The survivors hailed from Bangladesh, Pakistan, Egypt and Syria, according to ANSA, which said they had paid around $3,500 to travel in the eight-metre (26-foot) long boat.

More than 3,150 migrants died or disappeared in the Mediterranean last year, according to the UN’s International Organization for Migration.

The Central Mediterranean is the deadliest known migration route in the world, representing 80 per cent of the deaths and disappearances in the Mediterranean Sea.
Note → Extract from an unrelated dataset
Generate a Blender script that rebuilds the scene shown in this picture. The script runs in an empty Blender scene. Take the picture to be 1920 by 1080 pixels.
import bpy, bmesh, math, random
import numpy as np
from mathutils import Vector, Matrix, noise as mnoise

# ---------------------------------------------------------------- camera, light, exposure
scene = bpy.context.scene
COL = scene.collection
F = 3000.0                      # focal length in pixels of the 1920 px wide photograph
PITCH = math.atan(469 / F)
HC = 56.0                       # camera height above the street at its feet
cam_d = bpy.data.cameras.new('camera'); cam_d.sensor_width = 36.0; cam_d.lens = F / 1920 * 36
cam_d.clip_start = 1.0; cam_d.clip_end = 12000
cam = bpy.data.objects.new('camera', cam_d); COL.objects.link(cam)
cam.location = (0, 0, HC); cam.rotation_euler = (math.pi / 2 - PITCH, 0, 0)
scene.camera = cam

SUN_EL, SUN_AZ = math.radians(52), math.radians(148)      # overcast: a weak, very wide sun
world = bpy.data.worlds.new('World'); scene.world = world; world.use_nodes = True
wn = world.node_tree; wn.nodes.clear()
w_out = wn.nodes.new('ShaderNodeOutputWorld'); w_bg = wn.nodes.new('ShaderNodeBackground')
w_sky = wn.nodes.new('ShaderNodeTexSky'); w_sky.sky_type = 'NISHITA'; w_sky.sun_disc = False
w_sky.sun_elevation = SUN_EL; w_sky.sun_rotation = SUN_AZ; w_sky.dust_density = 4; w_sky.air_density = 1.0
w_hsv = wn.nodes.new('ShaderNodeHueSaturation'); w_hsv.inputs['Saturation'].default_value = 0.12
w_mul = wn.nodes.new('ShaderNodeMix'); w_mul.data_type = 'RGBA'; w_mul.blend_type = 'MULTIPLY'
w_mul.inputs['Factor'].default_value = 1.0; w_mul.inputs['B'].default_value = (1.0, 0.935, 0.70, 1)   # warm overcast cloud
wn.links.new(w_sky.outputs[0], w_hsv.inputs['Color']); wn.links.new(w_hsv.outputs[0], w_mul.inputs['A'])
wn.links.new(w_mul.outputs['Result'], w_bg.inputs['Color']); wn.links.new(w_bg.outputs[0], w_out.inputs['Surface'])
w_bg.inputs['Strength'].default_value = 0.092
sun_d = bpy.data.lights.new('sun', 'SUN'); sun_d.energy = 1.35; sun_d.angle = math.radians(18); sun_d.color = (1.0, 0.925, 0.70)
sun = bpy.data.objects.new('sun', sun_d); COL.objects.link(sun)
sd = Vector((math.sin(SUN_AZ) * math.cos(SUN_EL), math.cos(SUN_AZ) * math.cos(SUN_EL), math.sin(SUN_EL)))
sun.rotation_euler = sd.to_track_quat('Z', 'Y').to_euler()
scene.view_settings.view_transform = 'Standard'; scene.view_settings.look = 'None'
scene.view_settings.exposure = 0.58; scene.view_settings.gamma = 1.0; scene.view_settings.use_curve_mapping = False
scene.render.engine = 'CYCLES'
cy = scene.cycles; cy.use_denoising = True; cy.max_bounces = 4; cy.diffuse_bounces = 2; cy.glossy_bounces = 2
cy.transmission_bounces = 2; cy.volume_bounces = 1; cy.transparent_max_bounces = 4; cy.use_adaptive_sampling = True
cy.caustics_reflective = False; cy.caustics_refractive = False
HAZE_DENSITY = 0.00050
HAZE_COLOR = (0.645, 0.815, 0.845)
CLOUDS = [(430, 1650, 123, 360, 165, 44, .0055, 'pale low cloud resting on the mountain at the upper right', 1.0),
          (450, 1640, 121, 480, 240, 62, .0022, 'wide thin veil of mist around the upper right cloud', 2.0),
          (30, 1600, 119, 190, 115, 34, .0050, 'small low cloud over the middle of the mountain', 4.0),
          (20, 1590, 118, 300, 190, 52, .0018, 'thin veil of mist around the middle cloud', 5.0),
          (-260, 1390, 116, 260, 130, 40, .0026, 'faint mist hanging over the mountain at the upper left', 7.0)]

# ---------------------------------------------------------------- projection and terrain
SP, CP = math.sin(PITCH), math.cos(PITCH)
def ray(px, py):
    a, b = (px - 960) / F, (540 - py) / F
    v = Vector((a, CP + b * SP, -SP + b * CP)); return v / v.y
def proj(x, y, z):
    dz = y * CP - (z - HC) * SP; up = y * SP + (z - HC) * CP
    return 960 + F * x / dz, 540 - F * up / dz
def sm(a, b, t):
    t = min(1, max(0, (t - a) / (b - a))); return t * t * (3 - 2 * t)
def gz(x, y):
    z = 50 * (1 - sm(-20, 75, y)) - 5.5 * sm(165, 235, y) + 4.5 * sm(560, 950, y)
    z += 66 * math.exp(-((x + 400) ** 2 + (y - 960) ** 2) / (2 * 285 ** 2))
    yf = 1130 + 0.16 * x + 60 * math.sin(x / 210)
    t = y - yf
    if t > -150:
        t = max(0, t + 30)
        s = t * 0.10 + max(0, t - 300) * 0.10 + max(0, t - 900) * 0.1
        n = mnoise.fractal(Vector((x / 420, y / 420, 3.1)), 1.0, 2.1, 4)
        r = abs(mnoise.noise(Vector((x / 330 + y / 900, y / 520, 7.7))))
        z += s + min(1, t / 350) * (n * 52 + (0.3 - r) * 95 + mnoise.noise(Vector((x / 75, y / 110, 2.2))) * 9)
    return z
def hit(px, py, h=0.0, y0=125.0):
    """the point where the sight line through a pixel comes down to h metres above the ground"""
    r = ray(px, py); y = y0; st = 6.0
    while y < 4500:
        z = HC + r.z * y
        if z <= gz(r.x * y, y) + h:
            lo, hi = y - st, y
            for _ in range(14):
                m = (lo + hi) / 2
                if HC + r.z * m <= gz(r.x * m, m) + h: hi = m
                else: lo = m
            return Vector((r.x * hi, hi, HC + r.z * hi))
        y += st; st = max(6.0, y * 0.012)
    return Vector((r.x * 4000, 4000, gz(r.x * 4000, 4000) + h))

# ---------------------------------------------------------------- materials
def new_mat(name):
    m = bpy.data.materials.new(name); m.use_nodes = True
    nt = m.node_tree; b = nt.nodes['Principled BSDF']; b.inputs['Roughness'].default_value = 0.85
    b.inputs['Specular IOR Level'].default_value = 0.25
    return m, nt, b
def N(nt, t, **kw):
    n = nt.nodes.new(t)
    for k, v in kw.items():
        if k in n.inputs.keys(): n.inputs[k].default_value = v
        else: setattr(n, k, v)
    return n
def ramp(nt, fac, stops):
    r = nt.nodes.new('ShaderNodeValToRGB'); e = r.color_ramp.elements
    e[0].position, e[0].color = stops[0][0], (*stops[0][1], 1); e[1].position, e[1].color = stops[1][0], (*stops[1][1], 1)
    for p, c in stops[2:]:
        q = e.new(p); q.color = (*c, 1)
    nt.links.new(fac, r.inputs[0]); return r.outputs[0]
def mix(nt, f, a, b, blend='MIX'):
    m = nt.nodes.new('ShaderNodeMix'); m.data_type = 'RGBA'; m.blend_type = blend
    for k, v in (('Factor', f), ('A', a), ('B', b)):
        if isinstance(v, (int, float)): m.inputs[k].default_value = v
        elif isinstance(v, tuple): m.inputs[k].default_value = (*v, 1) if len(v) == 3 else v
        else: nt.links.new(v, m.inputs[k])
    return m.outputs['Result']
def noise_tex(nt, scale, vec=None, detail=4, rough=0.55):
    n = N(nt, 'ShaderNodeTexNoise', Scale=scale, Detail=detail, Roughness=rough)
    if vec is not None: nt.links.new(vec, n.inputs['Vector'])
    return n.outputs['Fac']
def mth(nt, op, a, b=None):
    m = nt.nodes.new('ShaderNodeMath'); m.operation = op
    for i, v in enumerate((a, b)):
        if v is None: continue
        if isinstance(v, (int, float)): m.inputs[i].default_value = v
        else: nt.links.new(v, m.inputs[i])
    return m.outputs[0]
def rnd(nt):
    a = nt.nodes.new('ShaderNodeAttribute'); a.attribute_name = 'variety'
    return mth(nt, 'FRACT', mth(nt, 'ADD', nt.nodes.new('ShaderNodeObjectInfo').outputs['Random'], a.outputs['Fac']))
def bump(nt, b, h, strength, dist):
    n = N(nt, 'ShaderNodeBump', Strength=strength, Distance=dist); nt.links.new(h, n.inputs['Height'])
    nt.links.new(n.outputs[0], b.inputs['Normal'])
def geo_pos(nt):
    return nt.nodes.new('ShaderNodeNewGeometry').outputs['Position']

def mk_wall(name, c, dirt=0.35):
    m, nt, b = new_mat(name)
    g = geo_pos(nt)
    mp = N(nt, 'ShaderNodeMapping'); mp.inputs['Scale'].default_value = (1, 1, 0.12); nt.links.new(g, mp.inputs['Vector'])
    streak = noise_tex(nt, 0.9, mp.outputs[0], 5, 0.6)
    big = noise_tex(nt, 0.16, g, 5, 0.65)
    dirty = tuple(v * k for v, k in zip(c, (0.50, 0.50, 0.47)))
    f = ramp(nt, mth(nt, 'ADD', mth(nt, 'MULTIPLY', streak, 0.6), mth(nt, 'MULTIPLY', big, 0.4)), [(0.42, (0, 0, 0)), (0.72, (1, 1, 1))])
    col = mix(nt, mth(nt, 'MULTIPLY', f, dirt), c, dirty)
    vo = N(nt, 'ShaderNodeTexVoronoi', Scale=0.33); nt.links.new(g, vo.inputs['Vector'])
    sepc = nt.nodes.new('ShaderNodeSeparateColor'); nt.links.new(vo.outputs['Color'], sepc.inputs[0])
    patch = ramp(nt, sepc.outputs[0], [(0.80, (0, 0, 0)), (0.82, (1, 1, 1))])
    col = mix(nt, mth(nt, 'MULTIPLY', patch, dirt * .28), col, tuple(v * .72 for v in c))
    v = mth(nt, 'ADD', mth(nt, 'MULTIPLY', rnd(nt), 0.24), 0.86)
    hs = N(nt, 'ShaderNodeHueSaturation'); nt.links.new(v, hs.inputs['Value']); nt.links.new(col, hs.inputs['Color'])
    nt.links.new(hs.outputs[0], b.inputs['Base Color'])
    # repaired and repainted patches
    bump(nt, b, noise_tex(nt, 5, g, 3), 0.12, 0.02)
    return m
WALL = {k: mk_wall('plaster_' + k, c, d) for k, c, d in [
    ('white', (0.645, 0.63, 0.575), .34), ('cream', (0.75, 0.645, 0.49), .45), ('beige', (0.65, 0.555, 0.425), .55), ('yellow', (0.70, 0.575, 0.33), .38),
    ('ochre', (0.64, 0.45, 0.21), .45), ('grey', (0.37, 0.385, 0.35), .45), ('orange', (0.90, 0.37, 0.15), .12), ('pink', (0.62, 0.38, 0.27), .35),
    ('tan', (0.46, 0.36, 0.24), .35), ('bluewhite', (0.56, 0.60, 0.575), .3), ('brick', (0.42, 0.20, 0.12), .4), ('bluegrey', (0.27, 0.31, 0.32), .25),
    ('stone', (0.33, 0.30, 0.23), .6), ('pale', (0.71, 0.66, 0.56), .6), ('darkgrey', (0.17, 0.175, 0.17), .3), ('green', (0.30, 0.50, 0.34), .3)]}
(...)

It is widely used by migrants fleeing conflict or poverty, who set off from Tunisia or Libya by boat in bids to enter the European Union via Italy.

Tough choice
The EU recently adopted a vast reform toughening immigration control at its borders.

And since coming to power in 2022, far-right Italian Prime Minister Giorgia Meloni has vowed to dramatically slash the number of people crossing by boat from the coast of North Africa.

Rome has brought in a slew of rules to curb the activities of charity ships accused of being a pull factor for migrants — from limiting the number of rescues to assigning them distant ports.

Under a law adopted at the start of 2023, charity ships are obliged to travel “without delay” to port as soon as their first rescue is complete — even if they become aware of other migrants in difficulty.

In recent months, the Italian coastguard has assigned increasingly distant ports to ships, sometimes in difficult weather conditions, to the detriment of vulnerable migrants’ physical and mental health.

Charity crews face a tough choice: comply with the Italian authorities by leaving migrant boats adrift despite the risk that people could die, or disobey and face having their ships impounded.

Arrivals by sea to Italy have dropped considerably since the start of the year, with some 23,725 people landing so far, compared to 53,902 in the same period in 2023, according to the interior ministry.